The things that the scouts want Rui to work on are notching up his aggressive play even further – defensively taking away more of his opponent’s space, going stronger to the board when he is close to the basket to have less of his close in shots blocked, and more aggressively seeking out the ball on offense. All of these things will come as Rui plays more American style basketball.

While it is better for Rui to not to get ahead of himself and to instead focus on the task at hand with Gonzaga, if Rui were drafted into the NBA, he would be only the 3rd Japanese NBA player and the 1st Japanese player drafted into the NBA.

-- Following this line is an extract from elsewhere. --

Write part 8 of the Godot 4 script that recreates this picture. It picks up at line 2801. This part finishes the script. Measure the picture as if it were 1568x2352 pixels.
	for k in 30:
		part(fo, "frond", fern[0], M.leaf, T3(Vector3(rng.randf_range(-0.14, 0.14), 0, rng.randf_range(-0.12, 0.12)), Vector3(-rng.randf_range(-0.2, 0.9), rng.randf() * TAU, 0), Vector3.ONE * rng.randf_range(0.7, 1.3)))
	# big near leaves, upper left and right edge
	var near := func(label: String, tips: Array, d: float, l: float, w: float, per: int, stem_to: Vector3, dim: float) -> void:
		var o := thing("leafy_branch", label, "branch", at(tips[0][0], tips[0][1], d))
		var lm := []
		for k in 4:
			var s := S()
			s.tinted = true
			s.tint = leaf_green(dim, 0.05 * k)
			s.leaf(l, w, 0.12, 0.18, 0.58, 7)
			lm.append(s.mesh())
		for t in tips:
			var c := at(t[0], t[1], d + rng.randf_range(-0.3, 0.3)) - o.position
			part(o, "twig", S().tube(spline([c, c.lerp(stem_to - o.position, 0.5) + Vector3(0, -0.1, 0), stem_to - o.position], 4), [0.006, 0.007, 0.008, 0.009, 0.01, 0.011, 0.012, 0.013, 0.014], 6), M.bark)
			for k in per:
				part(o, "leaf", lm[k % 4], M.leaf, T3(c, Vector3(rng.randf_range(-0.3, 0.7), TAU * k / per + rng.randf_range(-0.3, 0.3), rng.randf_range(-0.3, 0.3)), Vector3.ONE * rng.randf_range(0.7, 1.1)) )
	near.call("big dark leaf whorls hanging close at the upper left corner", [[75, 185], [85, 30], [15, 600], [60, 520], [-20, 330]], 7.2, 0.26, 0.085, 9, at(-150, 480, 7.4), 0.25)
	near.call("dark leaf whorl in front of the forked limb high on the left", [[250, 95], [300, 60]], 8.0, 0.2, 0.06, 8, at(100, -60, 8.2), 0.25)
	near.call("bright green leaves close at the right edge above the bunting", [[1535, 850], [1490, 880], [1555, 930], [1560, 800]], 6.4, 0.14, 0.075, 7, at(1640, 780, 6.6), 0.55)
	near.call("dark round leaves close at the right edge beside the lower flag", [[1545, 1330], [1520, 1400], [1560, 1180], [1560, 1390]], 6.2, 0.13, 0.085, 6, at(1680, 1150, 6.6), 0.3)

There have only been two Japanese players in the history of the NBA. The first was Yuta Tabuse, who played for the Phoenix Suns back in 2004, after he went undrafted in 2002, coming out of BYU-Hawaii. Tabuse only played in 4 games for the Suns averaging 1.8 points per game. He also played in the ABA and the NBA D-league before moving to Japan to play professionally in Japan.

The second Japanese player to make it to the NBA was Yuta Watanabe. After going undrafted out of George Washington in 2018, Watanabe played for the Memphis Grizzlies D-league team before playing briefly for the Grizzlies NBA team for 3 games and averaging 1.3 points per game. However, Watanabe is now back with the Grizzlies D-league team.  So Rui would be the first Japanese player drafted into the NBA and the first Japanese player to be a potential NBA star!

Rui Hachimura Dunk

Gonzaga’s basketball team which Rui Hachimura leads has been ranked in the top 10 NCAA Division I teams all season long and at times has been ranked the #1 team this season. So in all likelihood, Rui Hachimura and Gonzaga will easily make the March Madness NCAA Tournament in early 2019 – maybe even as a #1 or #2 seed in their region of the brackets. If Gonzaga does well in the tournament, Rui’s NBA prospects will likely skyrocket. Even if Gonzaga just does ok, Rui will still likely do well in the NBA draft in June 2019. It will be exciting to watch Rui finish this season with Gonzaga and then prepare for the very real possibility of being the first Japanese player drafted into the NBA with real star potential! Get ready for Rui-mania!